I also am a member of Parliament here in Ontario, and I can certainly attest to the fact that....
First of all, it's important to note that the Province of Ontario, as every province did, signed on to this five-year agreement with expectations and outcomes that they're accountable to achieve in order to, of course, continue to work with us and receive the funding that we are providing. It is a partnership, and we do need to work together to make this successful, but ultimately, child care is provincial jurisdiction. When our colleagues point out some of the challenges, I implore us to continue to work with the province and to work with the respective MPPs in your area to raise these challenges.
You're very right that in Ontario we funded $10.2 billion over five years. In the most recent year, as our funding does increase year over year, it increased by 17%. We're seeing that the Province of Ontario has not yet entered into a long-term funding formula with the operators here on the ground in Ontario. In fact, this is very much stifling the operators' ability to consider adding spaces and consider growing, which is what we need.

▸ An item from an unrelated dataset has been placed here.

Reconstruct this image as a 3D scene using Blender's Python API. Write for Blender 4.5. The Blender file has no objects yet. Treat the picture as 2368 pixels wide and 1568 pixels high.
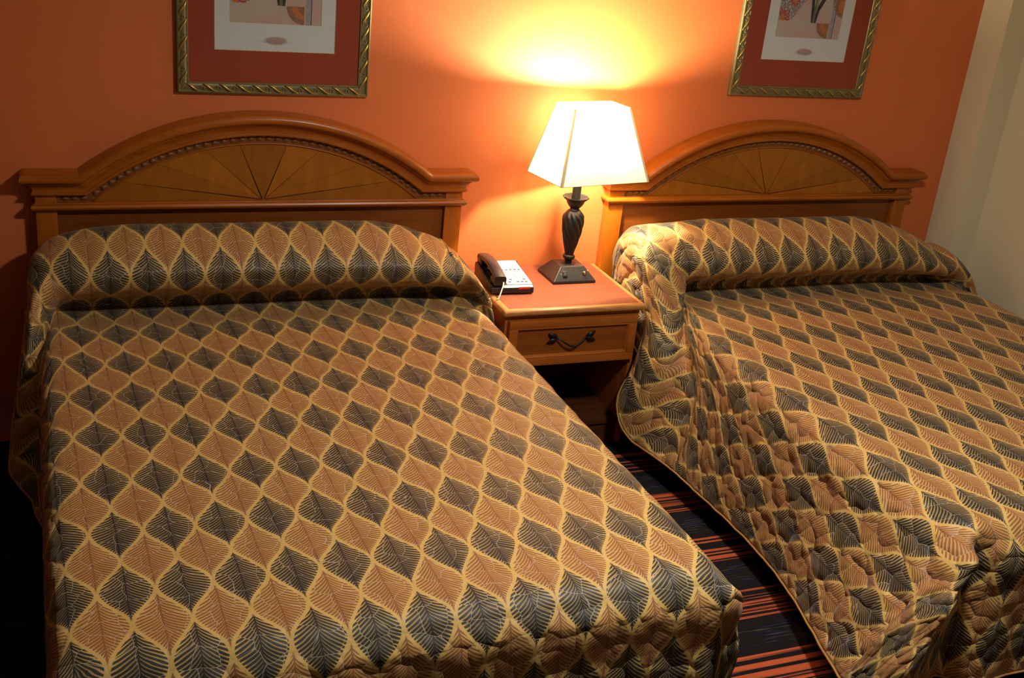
import bpy, bmesh, math, random
import numpy as np
from mathutils import Vector, Matrix
random.seed(4)
R = math.radians
scene = bpy.context.scene
C = scene.collection

# ------------------------------------------------------------------ camera
YAW, PITCH, ROLL = 0.41417, 0.39239, 0.10560
cam = bpy.data.cameras.new('camera'); cam_o = bpy.data.objects.new('camera', cam); C.objects.link(cam_o)
_f = Vector((math.sin(YAW)*math.cos(PITCH), math.cos(YAW)*math.cos(PITCH), -math.sin(PITCH)))
_r = Vector((math.cos(YAW), -math.sin(YAW), 0)); _u = _r.cross(_f)
_r2 = _r*math.cos(ROLL)+_u*math.sin(ROLL); _u2 = -_r*math.sin(ROLL)+_u*math.cos(ROLL)
M = Matrix((_r2, _u2, -_f)).transposed().to_4x4(); M.translation = Vector((-0.72559, -4.06989, 2.12714))
cam_o.matrix_world = M
cam.sensor_fit = 'HORIZONTAL'; cam.sensor_width = 36.0; cam.lens = 2622.82/2368*36.0
cam.clip_start = 0.05
scene.camera = cam_o

# ------------------------------------------------------------------ world, view
LAMP_WATTS = 88.0              # bulb of the table lamp
LAMP_COLOR = (1.0, 0.84, 0.60)
CEIL_WATTS = 50.0             # glowing disc of the ceiling fixture
CEIL_COLOR = (1.0, 0.95, 0.86)
scene.cycles.max_bounces = 6; scene.cycles.diffuse_bounces = 3; scene.cycles.glossy_bounces = 2
scene.cycles.transmission_bounces = 4; scene.cycles.transparent_max_bounces = 6
scene.cycles.sample_clamp_indirect = 4.0
scene.view_settings.view_transform = 'Standard'
try: scene.view_settings.look = 'None'
except Exception: pass
scene.view_settings.exposure = 0.0
scene.view_settings.gamma = 1.0
scene.view_settings.use_curve_mapping = False
w = bpy.data.worlds.new('world'); scene.world = w; w.use_nodes = True
w.node_tree.nodes['Background'].inputs[0].default_value = (0.012, 0.012, 0.014, 1)
w.node_tree.nodes['Background'].inputs[1].default_value = 1.0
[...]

The work that I continue to communicate, as I know many of my colleagues do as well, is that we need a province that is willing to fulfill their commitments and to work collaboratively to ensure that these spaces are created. Here in Ontario there is a commitment by the province to create 86,000 new spaces by 2026. We need to get to work. Already, admittedly, it is changing lives here in Ontario. Families are saving on average $8,500 each and every year per child. I get to speak to families across the country and here in Ontario. The stories are incredibly impactful about what this translates to in young families' lives with these savings. We've seen in Ontario 300,000 kids benefiting to date.
We need to keep pursuing and doing the work to ensure that those spaces get created and that Ontario gets a funding formula in place that works for operators.